- **EXERCISE OBJECTIVE**: The listing below contains a span that opens with the line containing "PP += NM*rng.random((len(PP), 1))*.8" and closes with the line containing "rng.uniform(.3, .6, len(PP)))". Return that span exactly.

- **SOURCE MATERIAL**:
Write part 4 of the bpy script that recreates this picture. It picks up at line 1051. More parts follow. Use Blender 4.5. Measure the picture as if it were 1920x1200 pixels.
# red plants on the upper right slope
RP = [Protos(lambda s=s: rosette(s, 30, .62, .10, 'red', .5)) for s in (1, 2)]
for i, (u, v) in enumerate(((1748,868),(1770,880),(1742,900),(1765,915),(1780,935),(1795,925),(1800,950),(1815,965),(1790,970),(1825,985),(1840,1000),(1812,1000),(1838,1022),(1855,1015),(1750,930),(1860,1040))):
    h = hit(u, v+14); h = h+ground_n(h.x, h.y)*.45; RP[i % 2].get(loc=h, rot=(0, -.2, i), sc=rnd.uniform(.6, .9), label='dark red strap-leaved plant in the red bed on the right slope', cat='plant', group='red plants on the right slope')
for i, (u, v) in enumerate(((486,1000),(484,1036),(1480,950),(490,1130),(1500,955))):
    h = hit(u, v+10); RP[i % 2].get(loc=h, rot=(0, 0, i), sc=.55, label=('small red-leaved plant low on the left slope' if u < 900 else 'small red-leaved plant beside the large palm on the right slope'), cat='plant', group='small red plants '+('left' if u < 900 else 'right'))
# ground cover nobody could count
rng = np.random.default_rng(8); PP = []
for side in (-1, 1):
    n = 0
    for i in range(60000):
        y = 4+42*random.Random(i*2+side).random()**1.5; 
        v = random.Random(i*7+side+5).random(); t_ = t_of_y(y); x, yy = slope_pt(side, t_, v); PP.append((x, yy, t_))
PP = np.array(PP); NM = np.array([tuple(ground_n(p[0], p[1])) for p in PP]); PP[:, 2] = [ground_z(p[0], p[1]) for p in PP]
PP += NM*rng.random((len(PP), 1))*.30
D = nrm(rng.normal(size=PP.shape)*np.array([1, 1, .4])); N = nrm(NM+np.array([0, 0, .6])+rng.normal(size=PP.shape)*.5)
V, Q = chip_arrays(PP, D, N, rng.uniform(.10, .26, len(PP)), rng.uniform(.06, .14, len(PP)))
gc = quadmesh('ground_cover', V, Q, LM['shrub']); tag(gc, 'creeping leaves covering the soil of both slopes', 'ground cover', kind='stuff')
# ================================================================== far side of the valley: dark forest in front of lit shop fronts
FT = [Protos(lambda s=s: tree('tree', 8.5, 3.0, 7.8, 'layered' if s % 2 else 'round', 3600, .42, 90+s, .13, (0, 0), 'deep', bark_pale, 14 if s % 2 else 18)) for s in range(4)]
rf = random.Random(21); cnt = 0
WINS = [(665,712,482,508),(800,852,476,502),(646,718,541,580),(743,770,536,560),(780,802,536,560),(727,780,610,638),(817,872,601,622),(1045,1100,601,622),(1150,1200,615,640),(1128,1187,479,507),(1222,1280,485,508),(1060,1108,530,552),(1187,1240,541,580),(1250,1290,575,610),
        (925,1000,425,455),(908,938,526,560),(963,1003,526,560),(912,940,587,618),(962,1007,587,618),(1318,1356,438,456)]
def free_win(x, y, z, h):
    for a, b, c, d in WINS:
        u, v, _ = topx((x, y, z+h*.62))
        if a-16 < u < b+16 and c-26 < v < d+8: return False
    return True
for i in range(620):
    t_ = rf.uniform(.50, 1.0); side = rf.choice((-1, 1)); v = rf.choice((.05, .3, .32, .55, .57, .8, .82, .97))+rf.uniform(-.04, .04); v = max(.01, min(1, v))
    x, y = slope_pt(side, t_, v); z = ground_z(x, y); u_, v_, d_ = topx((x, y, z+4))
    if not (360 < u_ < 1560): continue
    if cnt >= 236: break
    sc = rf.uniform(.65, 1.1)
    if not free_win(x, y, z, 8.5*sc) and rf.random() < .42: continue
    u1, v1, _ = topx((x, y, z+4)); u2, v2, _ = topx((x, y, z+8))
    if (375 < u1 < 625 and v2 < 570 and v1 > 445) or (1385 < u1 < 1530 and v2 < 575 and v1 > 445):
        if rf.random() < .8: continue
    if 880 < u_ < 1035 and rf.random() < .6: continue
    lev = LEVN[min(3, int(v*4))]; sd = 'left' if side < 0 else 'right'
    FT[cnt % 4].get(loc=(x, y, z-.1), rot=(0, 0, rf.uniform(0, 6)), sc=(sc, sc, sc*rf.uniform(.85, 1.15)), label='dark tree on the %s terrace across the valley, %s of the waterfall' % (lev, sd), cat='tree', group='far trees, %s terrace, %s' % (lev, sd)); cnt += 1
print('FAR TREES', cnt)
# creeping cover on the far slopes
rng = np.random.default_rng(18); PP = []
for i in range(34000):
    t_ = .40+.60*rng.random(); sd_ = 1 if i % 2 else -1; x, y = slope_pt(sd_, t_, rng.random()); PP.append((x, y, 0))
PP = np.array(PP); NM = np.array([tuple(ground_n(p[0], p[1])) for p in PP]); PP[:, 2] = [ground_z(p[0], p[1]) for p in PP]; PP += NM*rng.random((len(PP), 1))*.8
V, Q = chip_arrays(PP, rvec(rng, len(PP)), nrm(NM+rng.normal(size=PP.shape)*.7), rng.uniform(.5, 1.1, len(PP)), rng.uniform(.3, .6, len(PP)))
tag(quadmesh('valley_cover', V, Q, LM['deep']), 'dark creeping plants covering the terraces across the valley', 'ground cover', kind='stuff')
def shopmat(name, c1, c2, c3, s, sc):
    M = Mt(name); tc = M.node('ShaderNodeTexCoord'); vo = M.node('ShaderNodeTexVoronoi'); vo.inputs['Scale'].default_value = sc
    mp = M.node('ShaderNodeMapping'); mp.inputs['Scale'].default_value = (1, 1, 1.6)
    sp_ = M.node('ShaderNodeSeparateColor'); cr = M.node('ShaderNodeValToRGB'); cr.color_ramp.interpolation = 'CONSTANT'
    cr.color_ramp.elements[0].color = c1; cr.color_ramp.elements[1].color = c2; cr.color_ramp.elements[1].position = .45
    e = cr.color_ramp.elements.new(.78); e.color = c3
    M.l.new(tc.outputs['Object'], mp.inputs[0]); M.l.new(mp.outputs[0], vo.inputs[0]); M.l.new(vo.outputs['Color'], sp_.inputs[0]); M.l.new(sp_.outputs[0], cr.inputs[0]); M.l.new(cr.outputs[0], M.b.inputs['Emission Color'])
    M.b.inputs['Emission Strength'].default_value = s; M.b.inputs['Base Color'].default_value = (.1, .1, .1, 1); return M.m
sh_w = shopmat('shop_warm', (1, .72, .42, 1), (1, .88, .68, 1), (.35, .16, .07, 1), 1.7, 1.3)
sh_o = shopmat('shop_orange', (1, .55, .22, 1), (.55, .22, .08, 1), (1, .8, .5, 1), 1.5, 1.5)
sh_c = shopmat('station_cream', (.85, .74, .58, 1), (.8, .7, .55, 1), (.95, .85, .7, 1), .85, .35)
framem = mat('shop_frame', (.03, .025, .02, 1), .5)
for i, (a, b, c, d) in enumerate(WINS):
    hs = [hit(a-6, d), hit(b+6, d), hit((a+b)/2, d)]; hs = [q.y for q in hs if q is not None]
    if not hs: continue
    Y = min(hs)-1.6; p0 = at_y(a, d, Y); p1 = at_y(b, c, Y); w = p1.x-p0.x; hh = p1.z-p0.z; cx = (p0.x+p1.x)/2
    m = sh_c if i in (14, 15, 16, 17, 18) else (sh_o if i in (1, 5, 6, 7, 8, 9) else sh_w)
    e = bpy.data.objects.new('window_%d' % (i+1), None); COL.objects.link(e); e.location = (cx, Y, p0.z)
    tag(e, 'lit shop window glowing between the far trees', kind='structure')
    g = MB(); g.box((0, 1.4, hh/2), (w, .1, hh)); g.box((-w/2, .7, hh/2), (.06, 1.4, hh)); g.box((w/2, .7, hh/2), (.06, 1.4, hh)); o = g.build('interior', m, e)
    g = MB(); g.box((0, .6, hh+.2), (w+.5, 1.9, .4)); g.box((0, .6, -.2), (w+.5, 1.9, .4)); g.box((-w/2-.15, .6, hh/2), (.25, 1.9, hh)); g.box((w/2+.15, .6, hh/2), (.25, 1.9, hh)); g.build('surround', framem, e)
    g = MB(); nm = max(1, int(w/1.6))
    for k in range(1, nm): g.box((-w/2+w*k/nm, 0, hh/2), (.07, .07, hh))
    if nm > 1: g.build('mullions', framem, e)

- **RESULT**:
PP = np.array(PP); NM = np.array([tuple(ground_n(p[0], p[1])) for p in PP]); PP[:, 2] = [ground_z(p[0], p[1]) for p in PP]; PP += NM*rng.random((len(PP), 1))*.8
V, Q = chip_arrays(PP, rvec(rng, len(PP)), nrm(NM+rng.normal(size=PP.shape)*.7), rng.uniform(.5, 1.1, len(PP)), rng.uniform(.3, .6, len(PP)))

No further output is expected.